PROBLEM DESCRIPTION> For every line in the data below that contains "follow", copy the line.

EXCERPTED RECORDS>
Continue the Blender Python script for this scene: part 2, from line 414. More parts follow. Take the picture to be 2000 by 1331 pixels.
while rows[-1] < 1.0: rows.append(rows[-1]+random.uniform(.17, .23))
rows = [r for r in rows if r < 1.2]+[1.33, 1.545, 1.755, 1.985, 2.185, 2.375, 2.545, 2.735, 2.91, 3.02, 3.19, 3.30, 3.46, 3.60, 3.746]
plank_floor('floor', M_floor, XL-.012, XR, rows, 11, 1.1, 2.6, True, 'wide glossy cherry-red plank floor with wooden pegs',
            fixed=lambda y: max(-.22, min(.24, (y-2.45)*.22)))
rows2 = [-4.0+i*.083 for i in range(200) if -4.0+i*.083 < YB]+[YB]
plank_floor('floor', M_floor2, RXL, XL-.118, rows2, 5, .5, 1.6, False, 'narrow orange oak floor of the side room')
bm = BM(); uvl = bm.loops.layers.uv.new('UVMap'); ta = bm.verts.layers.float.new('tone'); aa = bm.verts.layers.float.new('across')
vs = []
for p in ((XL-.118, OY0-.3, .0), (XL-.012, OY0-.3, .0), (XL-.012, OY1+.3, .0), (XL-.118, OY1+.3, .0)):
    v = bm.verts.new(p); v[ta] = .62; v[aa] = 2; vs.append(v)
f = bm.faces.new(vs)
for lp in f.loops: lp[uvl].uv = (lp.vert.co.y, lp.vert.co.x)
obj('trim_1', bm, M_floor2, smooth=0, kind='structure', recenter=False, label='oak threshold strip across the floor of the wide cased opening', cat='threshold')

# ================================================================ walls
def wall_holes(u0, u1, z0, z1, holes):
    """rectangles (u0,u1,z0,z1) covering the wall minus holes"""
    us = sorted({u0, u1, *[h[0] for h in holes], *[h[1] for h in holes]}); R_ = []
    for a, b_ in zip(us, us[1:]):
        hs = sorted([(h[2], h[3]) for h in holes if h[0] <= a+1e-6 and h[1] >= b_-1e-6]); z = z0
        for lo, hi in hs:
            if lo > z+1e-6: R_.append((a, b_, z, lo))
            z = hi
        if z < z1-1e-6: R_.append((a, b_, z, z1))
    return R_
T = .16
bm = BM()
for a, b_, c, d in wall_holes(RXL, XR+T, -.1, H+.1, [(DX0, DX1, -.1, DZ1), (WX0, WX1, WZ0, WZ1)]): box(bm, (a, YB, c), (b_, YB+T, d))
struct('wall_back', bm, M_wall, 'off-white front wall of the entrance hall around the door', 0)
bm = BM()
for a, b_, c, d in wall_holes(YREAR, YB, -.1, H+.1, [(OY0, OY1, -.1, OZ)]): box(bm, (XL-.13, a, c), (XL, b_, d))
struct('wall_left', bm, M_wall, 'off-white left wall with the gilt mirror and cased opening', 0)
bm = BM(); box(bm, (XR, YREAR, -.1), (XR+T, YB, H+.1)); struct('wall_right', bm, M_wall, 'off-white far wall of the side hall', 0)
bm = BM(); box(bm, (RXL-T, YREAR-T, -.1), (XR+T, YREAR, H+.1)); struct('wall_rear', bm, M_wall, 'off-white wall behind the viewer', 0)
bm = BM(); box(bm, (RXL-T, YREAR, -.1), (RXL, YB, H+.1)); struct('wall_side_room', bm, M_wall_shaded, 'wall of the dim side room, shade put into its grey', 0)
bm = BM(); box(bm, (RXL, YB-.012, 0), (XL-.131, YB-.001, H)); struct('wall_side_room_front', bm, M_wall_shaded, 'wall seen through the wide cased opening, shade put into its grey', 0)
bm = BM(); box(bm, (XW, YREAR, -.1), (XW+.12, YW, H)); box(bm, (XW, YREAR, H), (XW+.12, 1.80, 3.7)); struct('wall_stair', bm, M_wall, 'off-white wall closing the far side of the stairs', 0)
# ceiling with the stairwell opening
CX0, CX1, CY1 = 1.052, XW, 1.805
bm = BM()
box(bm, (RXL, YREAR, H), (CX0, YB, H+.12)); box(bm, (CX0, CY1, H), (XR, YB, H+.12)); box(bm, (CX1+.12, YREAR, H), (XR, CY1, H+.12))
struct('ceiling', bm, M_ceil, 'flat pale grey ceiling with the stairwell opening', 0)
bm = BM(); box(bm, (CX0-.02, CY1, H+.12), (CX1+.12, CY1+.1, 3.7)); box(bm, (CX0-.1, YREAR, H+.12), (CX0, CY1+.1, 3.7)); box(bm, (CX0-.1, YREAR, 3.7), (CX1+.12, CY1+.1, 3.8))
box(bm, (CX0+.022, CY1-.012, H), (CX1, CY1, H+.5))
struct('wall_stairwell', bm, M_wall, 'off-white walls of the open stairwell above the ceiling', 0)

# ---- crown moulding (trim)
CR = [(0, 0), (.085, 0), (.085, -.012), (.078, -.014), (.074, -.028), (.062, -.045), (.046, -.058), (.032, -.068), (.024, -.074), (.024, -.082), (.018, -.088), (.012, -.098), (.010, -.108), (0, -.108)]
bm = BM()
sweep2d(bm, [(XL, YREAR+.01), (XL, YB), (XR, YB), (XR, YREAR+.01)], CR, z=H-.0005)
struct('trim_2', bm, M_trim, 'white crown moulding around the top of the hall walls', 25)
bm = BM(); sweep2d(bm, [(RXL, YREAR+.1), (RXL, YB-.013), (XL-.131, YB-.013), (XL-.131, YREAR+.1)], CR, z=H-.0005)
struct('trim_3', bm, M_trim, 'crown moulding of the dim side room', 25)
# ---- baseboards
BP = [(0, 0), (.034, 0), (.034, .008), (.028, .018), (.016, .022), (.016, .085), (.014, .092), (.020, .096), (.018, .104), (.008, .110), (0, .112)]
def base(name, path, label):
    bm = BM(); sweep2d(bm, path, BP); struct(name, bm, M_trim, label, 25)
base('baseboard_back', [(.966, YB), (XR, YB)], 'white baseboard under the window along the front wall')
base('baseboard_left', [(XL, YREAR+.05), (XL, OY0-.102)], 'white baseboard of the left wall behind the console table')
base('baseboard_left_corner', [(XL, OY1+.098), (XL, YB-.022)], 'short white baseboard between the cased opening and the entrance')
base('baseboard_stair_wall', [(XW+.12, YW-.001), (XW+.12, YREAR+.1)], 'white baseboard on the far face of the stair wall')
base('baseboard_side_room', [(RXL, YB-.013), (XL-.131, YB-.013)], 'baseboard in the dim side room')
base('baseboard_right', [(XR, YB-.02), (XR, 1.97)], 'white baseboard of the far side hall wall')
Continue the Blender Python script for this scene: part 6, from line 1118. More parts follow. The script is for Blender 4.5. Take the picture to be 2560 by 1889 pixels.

RIGHT ANSWER>
Continue the Blender Python script for this scene: part 2, from line 414. More parts follow. Take the picture to be 2000 by 1331 pixels.
Continue the Blender Python script for this scene: part 6, from line 1118. More parts follow. The script is for Blender 4.5. Take the picture to be 2560 by 1889 pixels.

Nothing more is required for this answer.